Having worked all this out from the website, I went to the local “depanneur” (convenience store) and bought a carnet of STO tickets. Today being a Sunday, the bus service from Aylmer into Hull and Ottawa is reduced compared with normal. STO’s website says that I can take a 51 or a 53 bus from the little commercial centre of Aylmer towards Hull, but that I need to change buses at a Park&Ride site halfway down the main road. In fact, when the bus arrives at the P&R site, it simply changes its route number and continues on into town. This seems totally daft, but there you are. The same happens on the return journey!

Central Gatineau on a Sunday afternoon turned out to be a bit of a ghost town. I finally blundered into a little cafe-bar and drank several coffees to warm up, while the barlady who was short on trade, made helpful suggestions about things I might do in Ottawa, which was kind of her. Apparently the old Hull part of Gatineau is very lively in the evenings, but is dead on Sundays. Tant pis!
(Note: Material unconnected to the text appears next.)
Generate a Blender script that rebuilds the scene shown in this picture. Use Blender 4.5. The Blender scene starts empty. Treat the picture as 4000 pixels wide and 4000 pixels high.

I left the cafe in time to just miss my bus, by about a minute. Bah. Faced with a half-hour wait for the next one, I found myself drawn into a fastfood outlet and experimented with that peculiarly Quebecois delicacy, poutine. For the uninitiated, this is a portion of chips with gravy and cheese curds. Tasty, and capable of keeping the harsh wind out… but I won’t be having it again in a hurry, I’m already conscious that I’m eating too much and exercising too little here so far!

3 Responses to “Weekend things”

  1. susz Says:

    Poutine, from what I remember, is basically pure calories with no actual nutritional value. Tasty though. Those buses sound fun, if a little insane, and I’m glad you’re staying warm.
    We had an exceptionally well-behaved baby baptised yesterday – not a peep out of him, although the fact that Joyce and I boiled about 12 kettles of water to fill the font before the service might have had something to do with it – it had cooled to a rather pleasant temperature by the middle of the service ;)

  2. Michael P-J Says:

    Susz: that sounds about right. As far as I can tell, the only purpose of poutine is to supply your body with the necessary calories required to stand around and wait for a bus in the Canadian winter!
    The baptism yesterday had over-hot water when the minister tested it, and someone had to nip outside for a snowball to put in it to cool it down…

  3. Cy Says:

    Back in the days of integrated transport, Newcastle had a Trans-fare which allowed you to use any 2 buses, metros, ferries etc. within 90 mins and cost a little more than a regular fare. The buses were timed to arrive at interchanges (a combined bus station/metro station) so that each bus could divest its passengers onto an empty metro train. Then it all got sold off to 3 individual companies and broke down completely.